L’édito de Fabrice Grosfilley : pas de refinancement, pas de fusion
C’est donc non. Un non franc et massif confirmé successivement par deux instances hier : Brulocalis, l’association des communes de la Région bruxelloise, et la conférence des bourgmestres. Ces deux instances refusent le projet de fusion des zones de police que le gouvernement fédéral tente d’imposer aux communes bruxelloises. Refus exprimé à la quasi-unanimité. Du côté de Brulocalis, il y a eu une abstention : une échevine Groen qui représentait la commune de Saint-Gilles. Du côté de la conférence des bourgmestres, les 19 bourgmestres ont voté comme un seul homme, y compris les bourgmestres des Engagés ou du Mouvement réformateur. Avec, toutefois, quelques nuances dans les justifications. Certains bourgmestres MR disent, par exemple, ne pas être opposés à une fusion par principe, mais estiment que le projet qui leur est aujourd’hui proposé est juridiquement bancal. Que la disparité de traitement entre la Région bruxelloise, la Flandre et la Wallonie n’est pas acceptable. Que le vice-gouverneur n’a pas à siéger dans l’organe de gestion de la zone. Ou encore que la question du financement doit être réglée avant de penser à fusionner les six zones de police.
À ce stade donc, les Bruxellois demandent au ministre de l’Intérieur de retirer son avant-projet de loi. Ils attendent avec une certaine gourmandise l’avis du Conseil d’État, qui pourrait bien leur donner raison. Le fait que les bourgmestres Engagés et aussi les bourgmestres libéraux de la Région fassent bloc avec les socialistes ou DéFI doit être entendu comme un signal d’alarme pour le ministre de l’Intérieur et, plus largement, pour le gouvernement fédéral. Non, leur projet ne convainc pas les Bruxellois. Inutile, pas justifié, mal rédigé, pas financé… une usine à gaz, disent les plus critiques.

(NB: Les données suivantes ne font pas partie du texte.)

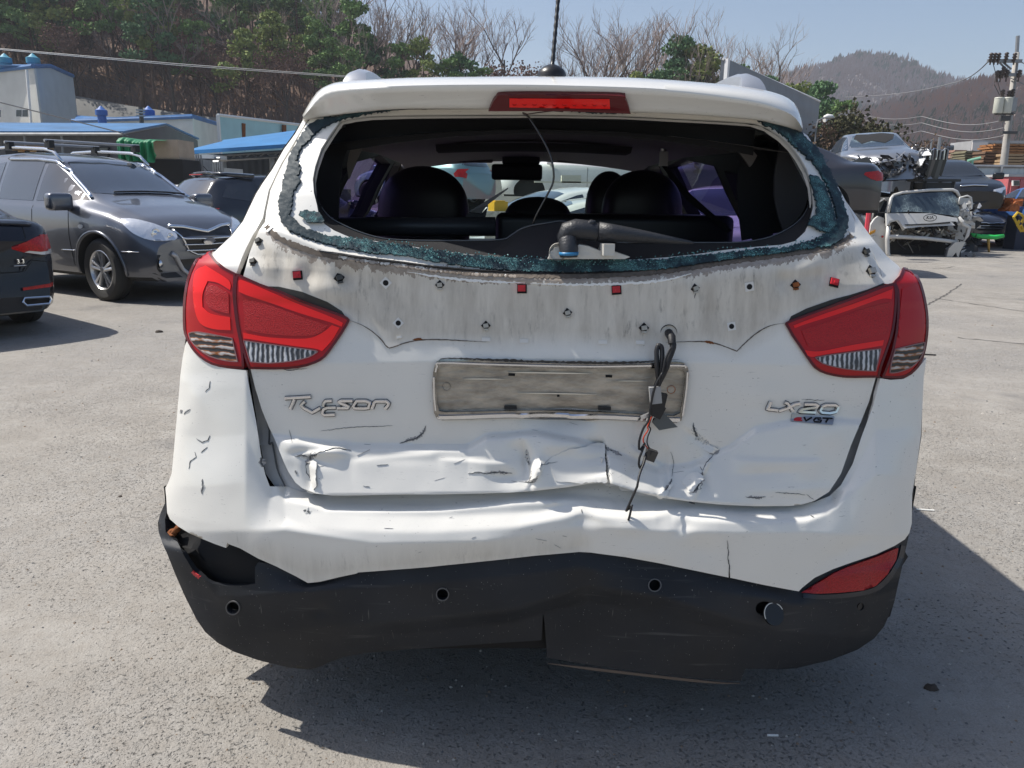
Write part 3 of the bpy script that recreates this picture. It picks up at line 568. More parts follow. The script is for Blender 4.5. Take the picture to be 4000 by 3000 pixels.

Les reproches peuvent être classés en trois catégories. La première, de nature juridique, vise le caractère discriminatoire du projet. On impose une fusion des zones à la Région bruxelloise et à elle seule. Alors que les six zones de la Région font déjà partie des plus grandes du pays, alors qu’il existe quantité de très petites zones de police qu’on laisse exister en Flandre ou en Wallonie. Les Bruxellois pointent aussi la faiblesse des justifications censées motiver le projet. Pas d’étude crédible, et au contraire, des chefs de corps ou des magistrats qui jugent tout cela au minimum inutile, au pire contre-productif. Et les bourgmestres de rappeler que mettre la nécessité de cette fusion sur le dos des fusillades ou du trafic de drogue est particulièrement malhonnête : c’est la police fédérale qui devrait être en charge du grand banditisme et pas les polices locales. Le fédéral, qui a tardé à financer la police judiciaire et le système judiciaire, est donc le principal responsable de la situation actuelle. Mettre la pression sur les communes est un écran de fumée.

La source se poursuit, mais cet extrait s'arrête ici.